> [Stated goal]
Take the lines from the head of the listing through the one bearing "m.add(vs, fs, mat)" and copy them exactly, leaving every picture out.

> [Source excerpt]
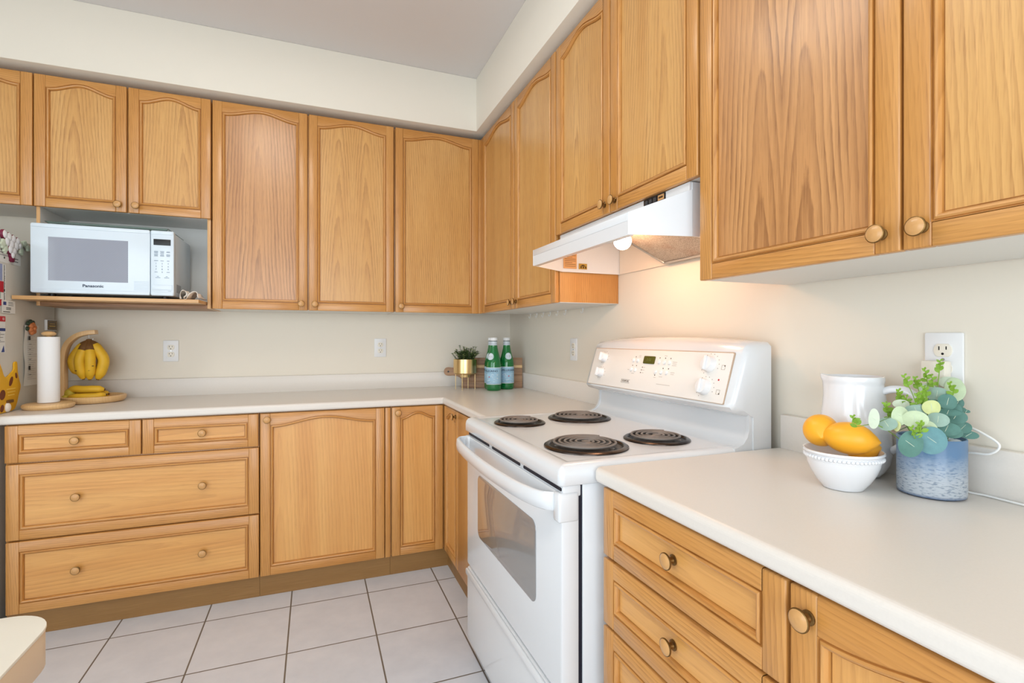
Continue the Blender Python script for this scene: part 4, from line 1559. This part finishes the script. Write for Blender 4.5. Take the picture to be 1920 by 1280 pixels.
def leaf(m, base, d, up_, L2, W2, mat, cup=.2, n=6):
    """small pointed oval leaf from base along d, facing up_"""
    d = Vector(d).normalized(); up_ = Vector(up_)
    s_ = d.cross(up_).normalized(); u_ = s_.cross(d).normalized()
    base = Vector(base)
    rows = []
    for i in range(n + 1):
        t_ = i / n
        w_ = W2 * (math.sin(PI * min(1, t_ * .96 + .04)) ** .7)
        c = base + d * (L2 * t_) + u_ * (-cup * L2 * t_ * t_)
        rows.append((c - s_ * w_ + u_ * w_ * .25, c, c + s_ * w_ + u_ * w_ * .25))
    vs = [tuple(q) for r_ in rows for q in r_]
    fs = []
    for i in range(n):
        for k in range(2):
            a = i * 3 + k
            fs.append([a, a + 1, a + 4, a + 3])
    m.add(vs, fs, mat)


for i in range(62):
    a = rng.uniform(0, 2 * PI)
    q = math.sqrt(rng.random())
    bx, by = .052 * q * math.cos(a), .052 * q * math.sin(a)
    tall = i % 9 == 0
    h = rng.uniform(.044, .070) * (1.1 - .4 * q) + (.028 if tall else 0)
    tip = Vector((bx * 1.8 + rng.uniform(-.008, .008), by * 1.8 + rng.uniform(-.008, .008), h + .008))
    c = catmull([(bx, by, .006), (bx * 1.25, by * 1.25, h * .55), tip], 5)
    ms.tube(c, .0009, SUCC, 5)
    for k in range(2, len(c)):
        for side in (0, 1, 2):
            aa = k * 1.2 + side * 2.1 + rng.uniform(-.3, .3)
            d = Vector((math.cos(aa), math.sin(aa), rng.uniform(.2, .7)))
            leaf(mf, c[k], d, (0, 0, 1), rng.uniform(.010, .016), rng.uniform(.004, .006), SUCC if rng.random() > .14 else LYE, .15, 3)
mf.build('leaves', sp_); ms.build('stems', sp_)

BP = [(1e-5, .004), (.030, .003), (.038, .0005), (.0425, .004), (.0448, .012), (.0452, .02), (.0452, .148), (.0448, .158), (.0430, .172), (.0395, .190), (.0335, .212), (.0280, .234), (.0238, .254), (.0218, .270), (.0210, .285), (.0206, .296)]


def brad(z):
    for (r0, z0), (r1, z1) in zip(BP[5:], BP[6:]):
        if z0 <= z <= z1:
            return r0 + (r1 - r0) * (z - z0) / (z1 - z0)
    return BP[-1][0]


def wrap(m, verts, faces, phic, zc, mat, lift):
    out = []
    for v in verts:
        z = zc + v[1]
        r_ = brad(z) + lift
        ph = phic + v[0] / brad(zc)
        out.append((r_ * math.sin(ph), -r_ * math.cos(ph), z))
    m.add(out, faces, mat, None, False)


def bottle(loc, delta, label):
    e = empty('water_bottle', loc)
    tag(e, label, 'bottle', 'green mineral water bottles')
    cam_phi = math.atan2(-(loc[0] + 1.2608), loc[1] + 3.261)
    m = MB()
    m.lathe(BP[1:] + [(.0185, .296), (.0185, .28), (.0195, .27), (.036, .19), (.0415, .165), (.042, .15), (.042, .02), (.036, .012), (1e-5, .012)], GLASSG, 48)
    m.lathe([(.028, .0032), (1e-5, .006)], GLASSG, 48)
    m.build('glass', e)
    m = MB()
    m.lathe([(.0205, .2955), (.0212, .296), (.0212, .299), (.0205, .2995)], LEAFD, 32)
    m.lathe([(.0205, .2995), (.0222, .300), (.0222, .3155), (.0205, .318), (1e-5, .318)], WPLAST, 32)
    m.build('cap', e)
    # neck band
    m = MB()
    m.lathe([(brad(.272) + .0003, .272), (brad(.284) + .0003, .284), (brad(.2955) + .0003, .2955)], LABELW, 40)
    for z in (.2745, .279, .2835, .289):
        m.lathe([(brad(z) + .0006, z), (brad(z + .0012) + .0006, z + .0012)], BLUEG, 40)
    m.build('neck_label', e)
    m = MB()
    ph = cam_phi + delta
    m.lathe([(.0454, .038), (.0457, .0382), (.0457, .1398), (.0454, .14)], LABELB, 64)
    m.lathe([(.04585, .0382), (.04585, .0415)], LABELW, 64)
    m.lathe([(.04585, .1365), (.04585, .1398)], LABELW, 64)
    m.lathe([(.04590, .0425), (.04590, .0435)], LNAVY, 64)
    v, f = text_geo('S.PELLEGRINO', .0168, 0, 'CENTER', .02)
    wrap(m, [(a * 1.0, b, 0) for a, b, c in v], f, ph, .118, LNAVY, .0008)
    for z_, n_ in ((.1065, 26), (.054, 20)):
        for i in range(n_):
            a0 = ph + (i - n_ / 2) * .055
            wrap(m, [(-.0009, -.0006, 0), (.0009, -.0006, 0), (.0009, .0006, 0), (-.0009, .0006, 0)], [[0, 1, 2, 3]], a0, z_, BLUEG, .0008)
    st_ = []
    for i in range(10):
        r_ = .0062 if i % 2 == 0 else .0025
        st_.append((r_ * math.sin(PI * i / 5), r_ * math.cos(PI * i / 5), 0))
    wrap(m, st_, [list(range(10))], ph, .083, LRED, .0009)
    rs = random.Random(5)
    for i in range(70):
        a0 = ph + rs.uniform(-1.2, 1.2)
        z_ = rs.uniform(.05, .10)
        w_ = rs.uniform(.002, .006)
        if abs(z_ - .083) < .009 and abs(a0 - ph) < .25: continue
        wrap(m, [(-w_, -.0008, 0), (w_, -.0008, 0), (w_, .0008, 0), (-w_, .0008, 0)], [[0, 1, 2, 3]], a0, z_, LABELW, .0007)
    m.build('label', e)
    m = MB()
    for sx, mt, lf in ((1.0, LABELW, .0006), (.80, LABELB, .0009), (.72, LABELW, .0011)):
        pts = [(0, 0, 0)]
        for i in range(28):
            a = 2 * PI * i / 28
            pts.append((sx * .0205 * math.cos(a), sx * .0205 * math.sin(a), 0))
        wrap(m, pts, [[0, i + 1, (i + 1) % 28 + 1] for i in range(28)], ph + .05, .205, mt, lf)
    for z_, w_ in ((.2085, .007), (.2045, .010), (.2005, .007)):
        wrap(m, [(-w_, -.0007, 0), (w_, -.0007, 0), (w_, .0007, 0), (-w_, .0007, 0)], [[0, 1, 2, 3]], ph + .05, z_, BLUEG, .0014)
    m.build('neck_seal', e)
    return e


bottle((-.2495, -.3735, ZC), R(-36), 'front green glass bottle of mineral water, its star left of centre')
bottle((-.1450, -.3185, ZC), R(17), 'green mineral water bottle nearest the side wall, right of the front one')
bottle((-.2300, -.2805, ZC), R(-30), 'rear green mineral water bottle, mostly hidden behind the front one')

# ------------------------------------------------------------------ right counter: pitcher, bowl of lemons, vase with eucalyptus
pc_ = empty('pitcher', (-.0955, -2.4585, ZC))
tag(pc_, 'white ceramic pitcher standing behind the bowl of lemons', 'pitcher')
prof = [(1e-5, .001), (.046, .0005), (.052, .004), (.060, .014), (.0690, .032), (.0724, .055), (.0720, .080), (.0690, .110), (.0648, .145), (.0605, .180), (.0578, .205), (.0576, .211), (.0588, .2145), (.0592, .2205), (.0584, .2255), (.0560, .2265), (.0540, .222), (.0535, .19), (.060, .145), (.065, .09), (.063, .04), (.04, .012), (1e-5, .011)]
n = 56
vs, fs = [], []
spd = math.atan2(.82, -.57)
for r_, z in prof:
    for i in range(n):
        a = 2 * PI * i / n
        da = abs((a - spd + PI) % (2 * PI) - PI)
        k = max(0, 1 - da / .42) ** 1.5 * max(0, (z - .165) / .061) ** 1.6
        rr_ = r_ + .011 * k
        vs.append((rr_ * math.cos(a), rr_ * math.sin(a), z + .004 * k))
for k in range(len(prof) - 1):
    for i in range(n):
        j = (i + 1) % n
        fs.append([k * n + i, k * n + j, (k + 1) * n + j, (k + 1) * n + i])
m = MB(); m.add(vs, fs, CERAM); m.build('body', pc_)
hd_ = Vector((.30, -.954, 0))
hp = [(.054, .194), (.074, .201), (.098, .199), (.117, .185), (.122, .158), (.113, .115), (.096, .085), (.071, .064)]
m = MB()
m.tube(catmull([hd_ * r_ + Vector((0, 0, z)) for r_, z in hp], 6), .0095, CERAM, 14, flat=.72)
m.build('handle', pc_)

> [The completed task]
Continue the Blender Python script for this scene: part 4, from line 1559. This part finishes the script. Write for Blender 4.5. Take the picture to be 1920 by 1280 pixels.
def leaf(m, base, d, up_, L2, W2, mat, cup=.2, n=6):
    """small pointed oval leaf from base along d, facing up_"""
    d = Vector(d).normalized(); up_ = Vector(up_)
    s_ = d.cross(up_).normalized(); u_ = s_.cross(d).normalized()
    base = Vector(base)
    rows = []
    for i in range(n + 1):
        t_ = i / n
        w_ = W2 * (math.sin(PI * min(1, t_ * .96 + .04)) ** .7)
        c = base + d * (L2 * t_) + u_ * (-cup * L2 * t_ * t_)
        rows.append((c - s_ * w_ + u_ * w_ * .25, c, c + s_ * w_ + u_ * w_ * .25))
    vs = [tuple(q) for r_ in rows for q in r_]
    fs = []
    for i in range(n):
        for k in range(2):
            a = i * 3 + k
            fs.append([a, a + 1, a + 4, a + 3])
    m.add(vs, fs, mat)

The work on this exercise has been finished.